Task: Exactly retype the lines from the top of the data through the line containing "col = scene.collection", leaving out every picture.
▼
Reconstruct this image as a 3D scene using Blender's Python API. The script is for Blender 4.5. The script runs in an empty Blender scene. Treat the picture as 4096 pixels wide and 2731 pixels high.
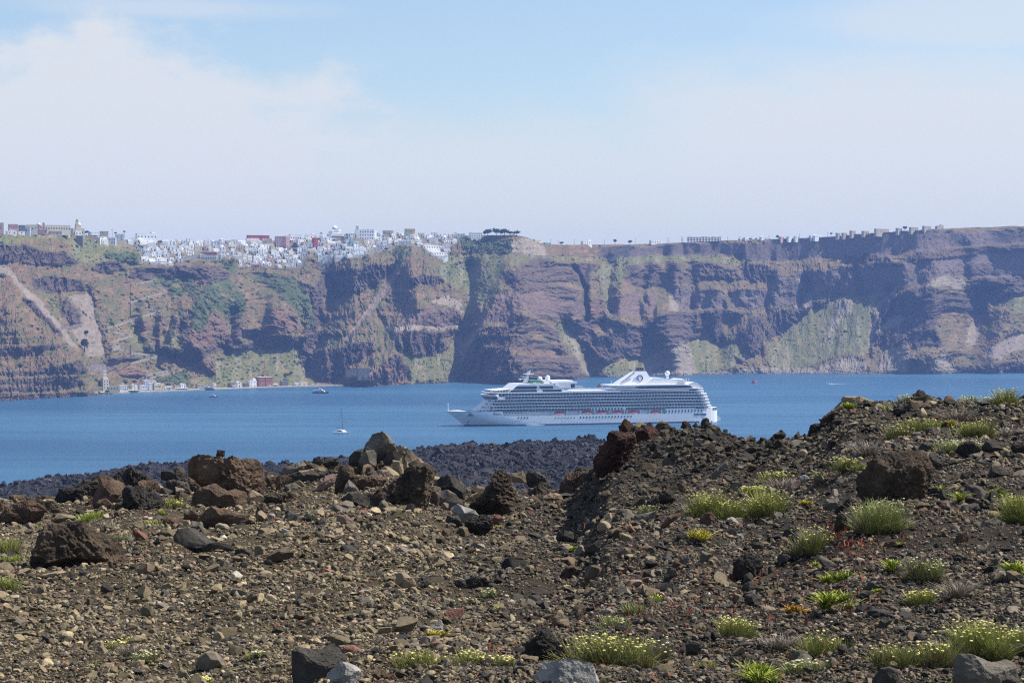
import bpy, math, random
import numpy as np
from mathutils import Vector, Matrix
R = math.radians
rng = np.random.default_rng(11)
random.seed(5)
scene = bpy.context.scene
col = scene.collection

# ------------------------------------------------------------------ camera maths
# sizes are read off the photograph in its own 4096 x 2731 pixels; F is the focal length in those pixels
F = 8870.0
CAMZ = 105.0
YH = 1230.0                    # image row of the sea horizon
PITCH = math.atan((1365.5 - YH) / F)
cp, sp = math.cos(PITCH), math.sin(PITCH)

def P(x, y, d):
    """world point at forward distance d seen at photo position x, y (arrays allowed)"""
    a = (np.asarray(x, float) - 2048.0) / F
    b = -(np.asarray(y, float) - 1365.5) / F
    fy = cp + b * sp
    fz = -sp + b * cp
    d = np.asarray(d, float)
    return np.stack(np.broadcast_arrays(a / fy * d, d, CAMZ + fz / fy * d), axis=-1)

def lerp_tab(tab, x):
    t = np.array(tab, float)
    return np.interp(x, t[:, 0], t[:, 1])

# ------------------------------------------------------------------ noise
def _hash(i, j, k, seed):
    h = (i.astype(np.int64) * 374761393 + j.astype(np.int64) * 668265263 + k.astype(np.int64) * 2147483647 + seed * 974711) & 0xffffffff
    h = ((h ^ (h >> 13)) * 1274126177) & 0xffffffff
    h = (h ^ (h >> 16)) & 0xffffff
    return h.astype(np.float64) / float(0xffffff)

def vnoise(p, seed=0):
    """value noise -1..1, p (...,3)"""
    f = np.floor(p)
    i = f.astype(np.int64)
    t = p - f
    t = t * t * t * (t * (t * 6 - 15) + 10)
    x, y, z = i[..., 0], i[..., 1], i[..., 2]
    u, v, w = t[..., 0], t[..., 1], t[..., 2]
    def h(a, b, c): return _hash(x + a, y + b, z + c, seed)
    c00 = h(0,0,0) * (1-u) + h(1,0,0) * u
    c10 = h(0,1,0) * (1-u) + h(1,1,0) * u
    c01 = h(0,0,1) * (1-u) + h(1,0,1) * u
    c11 = h(0,1,1) * (1-u) + h(1,1,1) * u
    return ((c00 * (1-v) + c10 * v) * (1-w) + (c01 * (1-v) + c11 * v) * w) * 2 - 1

ROT3 = np.array(Matrix.Rotation(.62, 3, 'Z') @ Matrix.Rotation(.45, 3, 'X'))
def fbm(p, octv=4, seed=0, gain=.5, lac=2.03, ridged=False):
    s = 0; a = 1.0; n = 0
    q = np.array(p, float)
    for o in range(octv):
        v = vnoise(q, seed + o * 17)
        if ridged: v = 1 - 2 * np.abs(v)
        s = s + a * v; n += a
        a *= gain; q = (q @ ROT3) * lac + 3.7
    return s / n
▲
Full answer:
Reconstruct this image as a 3D scene using Blender's Python API. The script is for Blender 4.5. The script runs in an empty Blender scene. Treat the picture as 4096 pixels wide and 2731 pixels high.
import bpy, math, random
import numpy as np
from mathutils import Vector, Matrix
R = math.radians
rng = np.random.default_rng(11)
random.seed(5)
scene = bpy.context.scene
col = scene.collection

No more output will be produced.